Rimski-Korsakov par Ansermet (I)

Ernest Ansermet grava Schéhérazade de Rimski-Korsakov à trois reprises, deux fois à Paris, en 1948 et 1954, la dernière à Genève en 1960. Il s’agit ici de la seconde, qui constitua également la première prise de son stéréophonique de Decca à Paris (décidément, Ansermet est l’homme des premières en ce domaine!).

Cette deuxième interprétation avec la Société des Concerts du Conservatoire est totalement différente de la gravure avec L’Orchestre de la Suisse Romande, d’une finesse incomparable dans les accentuations, les phrasés, et aussi d’une liberté imaginative incroyable – les solos si expressifs, inoubliables, de Lorand Fenyves.
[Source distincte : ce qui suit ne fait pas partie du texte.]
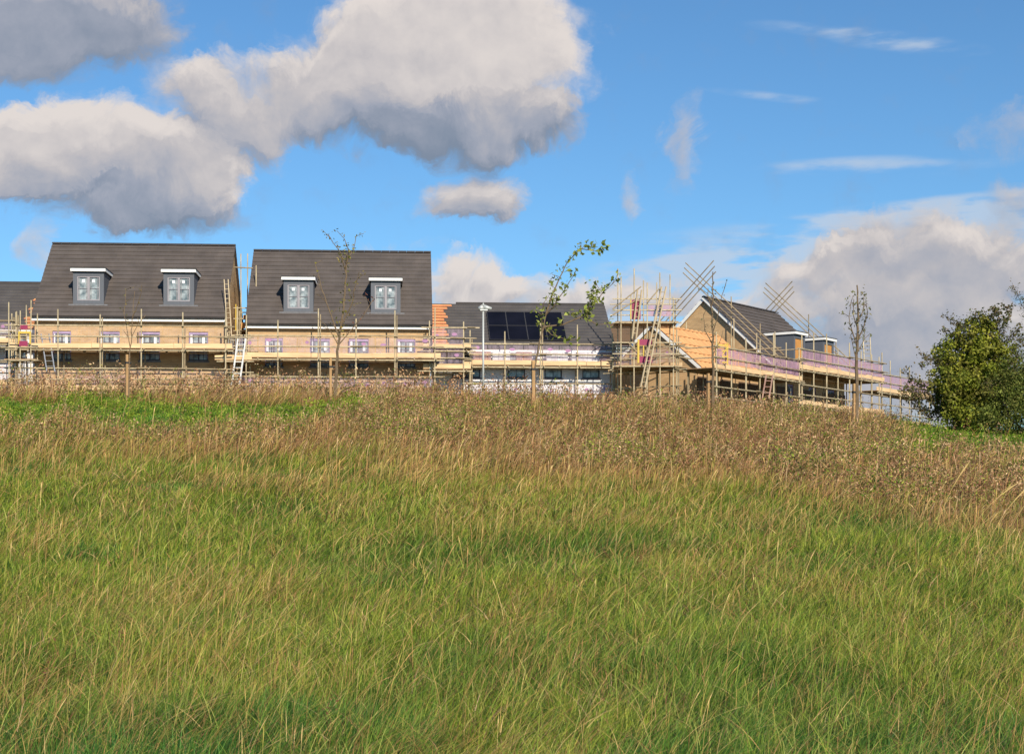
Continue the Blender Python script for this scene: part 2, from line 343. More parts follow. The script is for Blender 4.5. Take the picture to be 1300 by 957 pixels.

L’Orchestre de la Suisse Romande, en 1960, respirait comme personne cette musique, avec une simplicité et un naturel désarmants, d’autant que la prise de son, d’une beauté étourdissante, contribue fortement à suggérer l’univers aux frontières infinies voulu par le chef. Comme dans un rêve…

La version parisienne s’attache avant tout au caractère symphonique plus que narratif de la musique : Ansermet suit au plus près les volontés du compositeur, qui revendiquait l’aspect « musique pure » de sa partition. Cette vision plus distanciée, moins scintillante, conserve une force étonnante. Certains avant nous y ont remarqué le caractère extrêmement chorégraphique de la direction, très attachante également par sa simplicité, son refus de la surcharge et son incessante tension. En témoigne un magnifique troisième tableau (Le Jeune Prince et la Jeune Princesse). Le violon très physique de Pierre Nerini participe de cette conception en définitive acérée et moderne, regard tout à fait enrichissant sur une partition archi-célèbre.
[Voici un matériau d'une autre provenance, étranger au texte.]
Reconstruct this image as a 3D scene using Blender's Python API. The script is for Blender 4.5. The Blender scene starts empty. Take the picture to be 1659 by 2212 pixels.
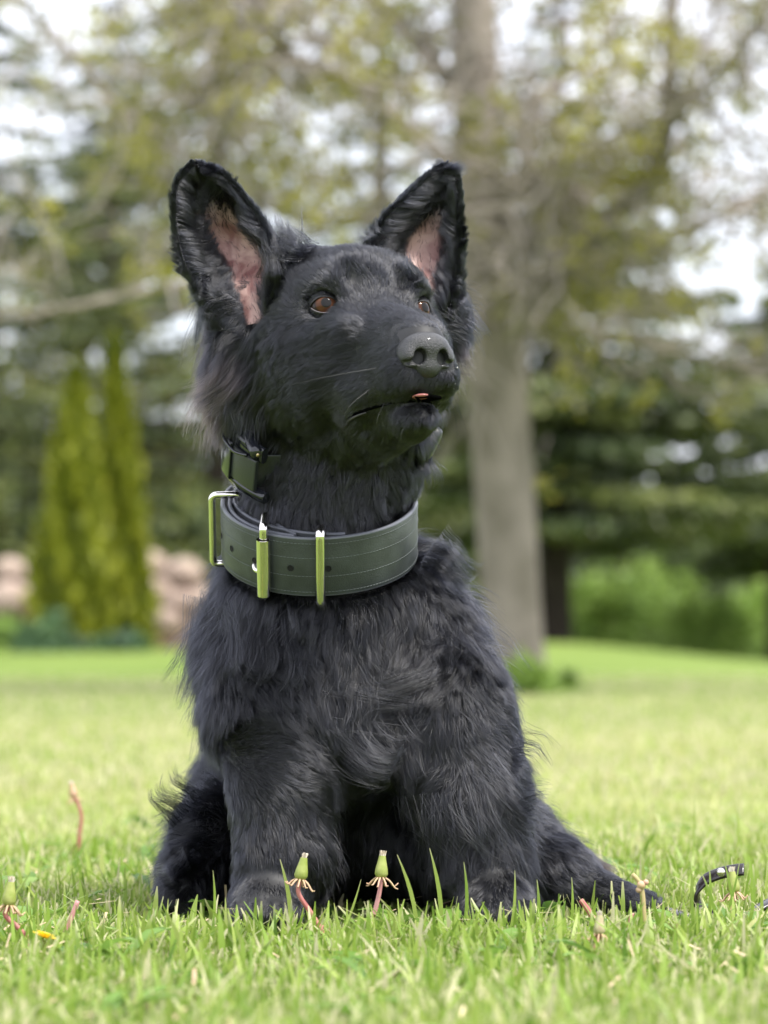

Quant à la version de Schéhérazade enregistrée les 1er et 2 juin 1948 à La Maison de la Mutualité (disponible chez Dutton), elle concilie sans doute les perspectives affinées dans les deux versions postérieures : l’aspect rythmique, extrêmement dynamique, de la version 1954, allié à une virtuosité orchestrale inouïe en termes d’homogénéité et de justesse instrumentales, et la science du récit propre à l’ultime version.

Le violon solo de Pierre Nerini s’avère déjà très impressionnant ; l’orchestre en son entier est d’ailleurs dans un jour de gloire – écoutez les cuivres ! D’une souplesse musicale exemplaire, cette première version, qui date de la période de maturité d’Ansermet, respire le grand air, et dessine un espace de liberté où tout est possible.

En complément de son album, Decca Australie a ajouté la Suite du Coq d’Or, enregistré en octobre 1952 lors des mêmes sessions que le Capriccio espagnol (cf. 480 0827), et inédit absolu en CD.

Une interprétation haute en couleurs, d’une immense finesse (Le Roi Dodon et le champ de bataille), très équilibrée, à la fois crue, naturelle et incisive. L’un des très grands témoignages de l’art du chef suisse.